-- BEGIN Dataset content --
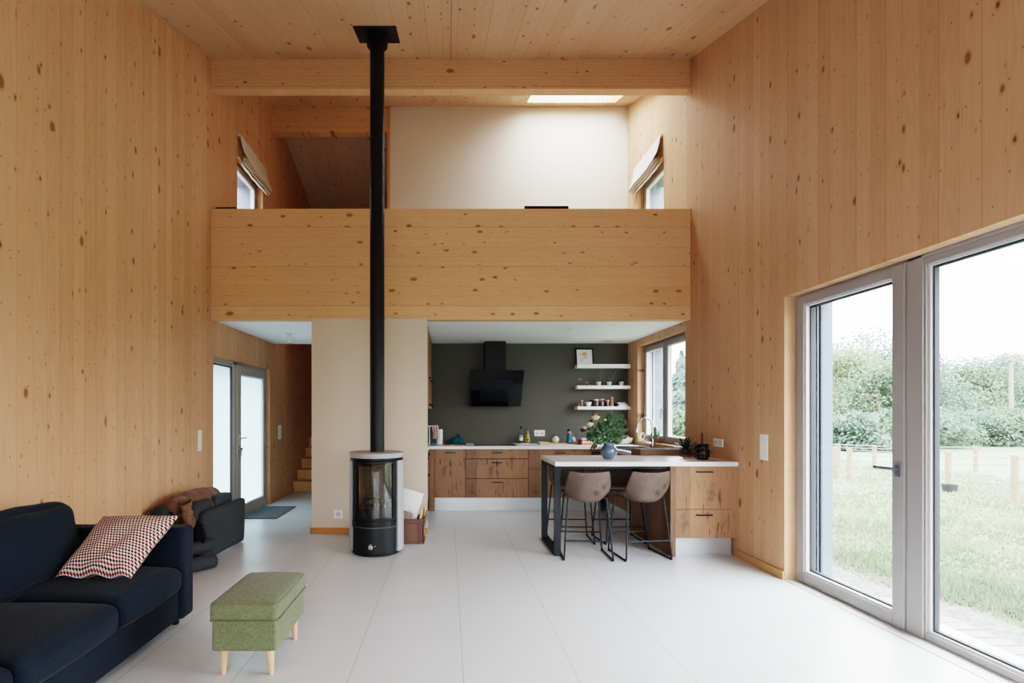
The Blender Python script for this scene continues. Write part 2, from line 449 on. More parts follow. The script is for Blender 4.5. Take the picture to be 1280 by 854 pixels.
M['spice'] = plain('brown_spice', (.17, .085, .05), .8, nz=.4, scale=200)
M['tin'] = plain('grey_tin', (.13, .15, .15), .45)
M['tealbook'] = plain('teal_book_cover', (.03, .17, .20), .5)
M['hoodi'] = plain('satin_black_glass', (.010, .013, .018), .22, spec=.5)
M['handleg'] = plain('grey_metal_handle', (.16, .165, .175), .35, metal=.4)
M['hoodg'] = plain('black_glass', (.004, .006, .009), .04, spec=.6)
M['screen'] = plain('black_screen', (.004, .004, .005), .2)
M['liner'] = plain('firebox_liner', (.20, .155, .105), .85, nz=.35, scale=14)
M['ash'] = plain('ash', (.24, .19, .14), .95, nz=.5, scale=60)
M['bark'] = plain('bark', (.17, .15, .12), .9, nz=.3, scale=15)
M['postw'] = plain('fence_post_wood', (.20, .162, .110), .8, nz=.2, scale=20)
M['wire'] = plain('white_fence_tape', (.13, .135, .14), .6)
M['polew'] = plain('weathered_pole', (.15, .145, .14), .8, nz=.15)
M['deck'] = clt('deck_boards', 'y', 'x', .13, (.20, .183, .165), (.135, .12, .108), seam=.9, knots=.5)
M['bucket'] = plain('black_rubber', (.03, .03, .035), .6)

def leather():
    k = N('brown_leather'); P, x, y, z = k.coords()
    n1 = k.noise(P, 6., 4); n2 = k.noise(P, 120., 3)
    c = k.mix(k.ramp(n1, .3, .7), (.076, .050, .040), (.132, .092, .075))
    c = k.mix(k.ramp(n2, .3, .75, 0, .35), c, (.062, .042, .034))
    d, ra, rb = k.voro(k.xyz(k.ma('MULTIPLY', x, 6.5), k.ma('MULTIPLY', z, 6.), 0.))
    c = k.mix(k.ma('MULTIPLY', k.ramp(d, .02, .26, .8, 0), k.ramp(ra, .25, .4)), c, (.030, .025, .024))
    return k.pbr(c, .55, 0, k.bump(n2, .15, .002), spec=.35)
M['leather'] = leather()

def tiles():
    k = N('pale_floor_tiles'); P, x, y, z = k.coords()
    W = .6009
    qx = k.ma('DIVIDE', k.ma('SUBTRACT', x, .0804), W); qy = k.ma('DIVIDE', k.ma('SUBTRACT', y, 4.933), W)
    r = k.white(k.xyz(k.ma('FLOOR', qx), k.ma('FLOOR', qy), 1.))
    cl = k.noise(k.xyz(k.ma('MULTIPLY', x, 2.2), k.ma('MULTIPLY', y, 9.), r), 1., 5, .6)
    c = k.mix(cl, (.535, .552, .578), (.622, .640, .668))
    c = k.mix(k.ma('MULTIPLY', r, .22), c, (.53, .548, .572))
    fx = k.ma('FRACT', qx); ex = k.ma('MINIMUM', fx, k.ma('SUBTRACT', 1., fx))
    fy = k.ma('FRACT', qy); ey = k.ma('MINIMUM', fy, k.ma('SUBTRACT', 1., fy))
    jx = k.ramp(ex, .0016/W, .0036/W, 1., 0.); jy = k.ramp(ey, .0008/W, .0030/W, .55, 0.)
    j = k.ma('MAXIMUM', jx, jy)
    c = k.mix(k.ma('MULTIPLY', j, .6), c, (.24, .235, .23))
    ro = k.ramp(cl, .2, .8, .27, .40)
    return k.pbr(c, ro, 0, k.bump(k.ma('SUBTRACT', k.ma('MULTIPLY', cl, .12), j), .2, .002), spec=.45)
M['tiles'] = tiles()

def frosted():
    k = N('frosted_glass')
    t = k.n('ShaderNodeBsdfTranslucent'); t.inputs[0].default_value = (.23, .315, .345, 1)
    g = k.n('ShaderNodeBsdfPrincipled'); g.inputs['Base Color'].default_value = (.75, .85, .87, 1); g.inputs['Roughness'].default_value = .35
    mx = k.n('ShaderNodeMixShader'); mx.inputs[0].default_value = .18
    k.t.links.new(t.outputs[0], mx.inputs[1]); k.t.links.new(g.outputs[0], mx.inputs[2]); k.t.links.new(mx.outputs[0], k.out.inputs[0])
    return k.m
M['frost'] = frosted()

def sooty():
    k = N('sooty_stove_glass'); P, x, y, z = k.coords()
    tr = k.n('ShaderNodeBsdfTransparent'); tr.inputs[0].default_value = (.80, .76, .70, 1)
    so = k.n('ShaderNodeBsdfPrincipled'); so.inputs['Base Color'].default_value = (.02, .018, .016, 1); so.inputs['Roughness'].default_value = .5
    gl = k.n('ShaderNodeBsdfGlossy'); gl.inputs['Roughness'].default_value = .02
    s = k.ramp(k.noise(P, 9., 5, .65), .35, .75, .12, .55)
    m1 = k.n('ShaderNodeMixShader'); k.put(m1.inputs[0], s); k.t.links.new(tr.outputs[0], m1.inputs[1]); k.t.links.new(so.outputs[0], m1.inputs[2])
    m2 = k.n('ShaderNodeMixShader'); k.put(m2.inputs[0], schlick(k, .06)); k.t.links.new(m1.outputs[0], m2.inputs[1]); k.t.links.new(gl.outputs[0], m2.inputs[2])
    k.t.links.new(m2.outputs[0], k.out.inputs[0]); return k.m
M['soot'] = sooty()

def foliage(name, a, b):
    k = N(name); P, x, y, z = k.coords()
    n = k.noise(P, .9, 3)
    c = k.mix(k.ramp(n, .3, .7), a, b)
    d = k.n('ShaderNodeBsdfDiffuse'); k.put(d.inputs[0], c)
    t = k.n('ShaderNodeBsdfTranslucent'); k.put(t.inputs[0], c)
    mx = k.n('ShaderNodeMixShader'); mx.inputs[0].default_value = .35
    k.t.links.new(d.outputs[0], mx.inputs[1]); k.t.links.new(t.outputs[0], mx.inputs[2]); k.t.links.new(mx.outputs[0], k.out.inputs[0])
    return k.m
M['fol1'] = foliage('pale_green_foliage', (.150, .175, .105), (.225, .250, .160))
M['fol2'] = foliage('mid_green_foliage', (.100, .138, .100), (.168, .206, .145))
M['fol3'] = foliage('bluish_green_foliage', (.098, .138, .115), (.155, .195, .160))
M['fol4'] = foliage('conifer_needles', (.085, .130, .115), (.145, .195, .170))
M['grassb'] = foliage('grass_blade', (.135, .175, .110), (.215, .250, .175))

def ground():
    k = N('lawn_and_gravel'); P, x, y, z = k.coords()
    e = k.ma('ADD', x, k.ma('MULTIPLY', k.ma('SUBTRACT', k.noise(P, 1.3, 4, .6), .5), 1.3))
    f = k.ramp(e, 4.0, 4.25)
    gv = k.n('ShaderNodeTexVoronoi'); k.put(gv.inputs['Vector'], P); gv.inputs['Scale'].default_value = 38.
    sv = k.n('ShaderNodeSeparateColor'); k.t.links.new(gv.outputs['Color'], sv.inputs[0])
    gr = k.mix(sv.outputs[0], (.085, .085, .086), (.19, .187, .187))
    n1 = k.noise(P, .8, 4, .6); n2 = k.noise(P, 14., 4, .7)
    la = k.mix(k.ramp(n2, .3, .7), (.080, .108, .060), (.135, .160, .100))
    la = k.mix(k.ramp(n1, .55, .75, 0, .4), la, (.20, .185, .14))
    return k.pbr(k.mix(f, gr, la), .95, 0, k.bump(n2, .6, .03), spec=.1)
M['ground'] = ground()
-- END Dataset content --
The task – The data above should be repeated exactly, minus any pictures.

Final answer –
The Blender Python script for this scene continues. Write part 2, from line 449 on. More parts follow. The script is for Blender 4.5. Take the picture to be 1280 by 854 pixels.
M['spice'] = plain('brown_spice', (.17, .085, .05), .8, nz=.4, scale=200)
M['tin'] = plain('grey_tin', (.13, .15, .15), .45)
M['tealbook'] = plain('teal_book_cover', (.03, .17, .20), .5)
M['hoodi'] = plain('satin_black_glass', (.010, .013, .018), .22, spec=.5)
M['handleg'] = plain('grey_metal_handle', (.16, .165, .175), .35, metal=.4)
M['hoodg'] = plain('black_glass', (.004, .006, .009), .04, spec=.6)
M['screen'] = plain('black_screen', (.004, .004, .005), .2)
M['liner'] = plain('firebox_liner', (.20, .155, .105), .85, nz=.35, scale=14)
M['ash'] = plain('ash', (.24, .19, .14), .95, nz=.5, scale=60)
M['bark'] = plain('bark', (.17, .15, .12), .9, nz=.3, scale=15)
M['postw'] = plain('fence_post_wood', (.20, .162, .110), .8, nz=.2, scale=20)
M['wire'] = plain('white_fence_tape', (.13, .135, .14), .6)
M['polew'] = plain('weathered_pole', (.15, .145, .14), .8, nz=.15)
M['deck'] = clt('deck_boards', 'y', 'x', .13, (.20, .183, .165), (.135, .12, .108), seam=.9, knots=.5)
M['bucket'] = plain('black_rubber', (.03, .03, .035), .6)

def leather():
    k = N('brown_leather'); P, x, y, z = k.coords()
    n1 = k.noise(P, 6., 4); n2 = k.noise(P, 120., 3)
    c = k.mix(k.ramp(n1, .3, .7), (.076, .050, .040), (.132, .092, .075))
    c = k.mix(k.ramp(n2, .3, .75, 0, .35), c, (.062, .042, .034))
    d, ra, rb = k.voro(k.xyz(k.ma('MULTIPLY', x, 6.5), k.ma('MULTIPLY', z, 6.), 0.))
    c = k.mix(k.ma('MULTIPLY', k.ramp(d, .02, .26, .8, 0), k.ramp(ra, .25, .4)), c, (.030, .025, .024))
    return k.pbr(c, .55, 0, k.bump(n2, .15, .002), spec=.35)
M['leather'] = leather()

def tiles():
    k = N('pale_floor_tiles'); P, x, y, z = k.coords()
    W = .6009
    qx = k.ma('DIVIDE', k.ma('SUBTRACT', x, .0804), W); qy = k.ma('DIVIDE', k.ma('SUBTRACT', y, 4.933), W)
    r = k.white(k.xyz(k.ma('FLOOR', qx), k.ma('FLOOR', qy), 1.))
    cl = k.noise(k.xyz(k.ma('MULTIPLY', x, 2.2), k.ma('MULTIPLY', y, 9.), r), 1., 5, .6)
    c = k.mix(cl, (.535, .552, .578), (.622, .640, .668))
    c = k.mix(k.ma('MULTIPLY', r, .22), c, (.53, .548, .572))
    fx = k.ma('FRACT', qx); ex = k.ma('MINIMUM', fx, k.ma('SUBTRACT', 1., fx))
    fy = k.ma('FRACT', qy); ey = k.ma('MINIMUM', fy, k.ma('SUBTRACT', 1., fy))
    jx = k.ramp(ex, .0016/W, .0036/W, 1., 0.); jy = k.ramp(ey, .0008/W, .0030/W, .55, 0.)
    j = k.ma('MAXIMUM', jx, jy)
    c = k.mix(k.ma('MULTIPLY', j, .6), c, (.24, .235, .23))
    ro = k.ramp(cl, .2, .8, .27, .40)
    return k.pbr(c, ro, 0, k.bump(k.ma('SUBTRACT', k.ma('MULTIPLY', cl, .12), j), .2, .002), spec=.45)
M['tiles'] = tiles()

def frosted():
    k = N('frosted_glass')
    t = k.n('ShaderNodeBsdfTranslucent'); t.inputs[0].default_value = (.23, .315, .345, 1)
    g = k.n('ShaderNodeBsdfPrincipled'); g.inputs['Base Color'].default_value = (.75, .85, .87, 1); g.inputs['Roughness'].default_value = .35
    mx = k.n('ShaderNodeMixShader'); mx.inputs[0].default_value = .18
    k.t.links.new(t.outputs[0], mx.inputs[1]); k.t.links.new(g.outputs[0], mx.inputs[2]); k.t.links.new(mx.outputs[0], k.out.inputs[0])
    return k.m
M['frost'] = frosted()

def sooty():
    k = N('sooty_stove_glass'); P, x, y, z = k.coords()
    tr = k.n('ShaderNodeBsdfTransparent'); tr.inputs[0].default_value = (.80, .76, .70, 1)
    so = k.n('ShaderNodeBsdfPrincipled'); so.inputs['Base Color'].default_value = (.02, .018, .016, 1); so.inputs['Roughness'].default_value = .5
    gl = k.n('ShaderNodeBsdfGlossy'); gl.inputs['Roughness'].default_value = .02
    s = k.ramp(k.noise(P, 9., 5, .65), .35, .75, .12, .55)
    m1 = k.n('ShaderNodeMixShader'); k.put(m1.inputs[0], s); k.t.links.new(tr.outputs[0], m1.inputs[1]); k.t.links.new(so.outputs[0], m1.inputs[2])
    m2 = k.n('ShaderNodeMixShader'); k.put(m2.inputs[0], schlick(k, .06)); k.t.links.new(m1.outputs[0], m2.inputs[1]); k.t.links.new(gl.outputs[0], m2.inputs[2])
    k.t.links.new(m2.outputs[0], k.out.inputs[0]); return k.m
M['soot'] = sooty()

def foliage(name, a, b):
    k = N(name); P, x, y, z = k.coords()
    n = k.noise(P, .9, 3)
    c = k.mix(k.ramp(n, .3, .7), a, b)
    d = k.n('ShaderNodeBsdfDiffuse'); k.put(d.inputs[0], c)
    t = k.n('ShaderNodeBsdfTranslucent'); k.put(t.inputs[0], c)
    mx = k.n('ShaderNodeMixShader'); mx.inputs[0].default_value = .35
    k.t.links.new(d.outputs[0], mx.inputs[1]); k.t.links.new(t.outputs[0], mx.inputs[2]); k.t.links.new(mx.outputs[0], k.out.inputs[0])
    return k.m
M['fol1'] = foliage('pale_green_foliage', (.150, .175, .105), (.225, .250, .160))
M['fol2'] = foliage('mid_green_foliage', (.100, .138, .100), (.168, .206, .145))
M['fol3'] = foliage('bluish_green_foliage', (.098, .138, .115), (.155, .195, .160))
M['fol4'] = foliage('conifer_needles', (.085, .130, .115), (.145, .195, .170))
M['grassb'] = foliage('grass_blade', (.135, .175, .110), (.215, .250, .175))

def ground():
    k = N('lawn_and_gravel'); P, x, y, z = k.coords()
    e = k.ma('ADD', x, k.ma('MULTIPLY', k.ma('SUBTRACT', k.noise(P, 1.3, 4, .6), .5), 1.3))
    f = k.ramp(e, 4.0, 4.25)
    gv = k.n('ShaderNodeTexVoronoi'); k.put(gv.inputs['Vector'], P); gv.inputs['Scale'].default_value = 38.
    sv = k.n('ShaderNodeSeparateColor'); k.t.links.new(gv.outputs['Color'], sv.inputs[0])
    gr = k.mix(sv.outputs[0], (.085, .085, .086), (.19, .187, .187))
    n1 = k.noise(P, .8, 4, .6); n2 = k.noise(P, 14., 4, .7)
    la = k.mix(k.ramp(n2, .3, .7), (.080, .108, .060), (.135, .160, .100))
    la = k.mix(k.ramp(n1, .55, .75, 0, .4), la, (.20, .185, .14))
    return k.pbr(k.mix(f, gr, la), .95, 0, k.bump(n2, .6, .03), spec=.1)
M['ground'] = ground()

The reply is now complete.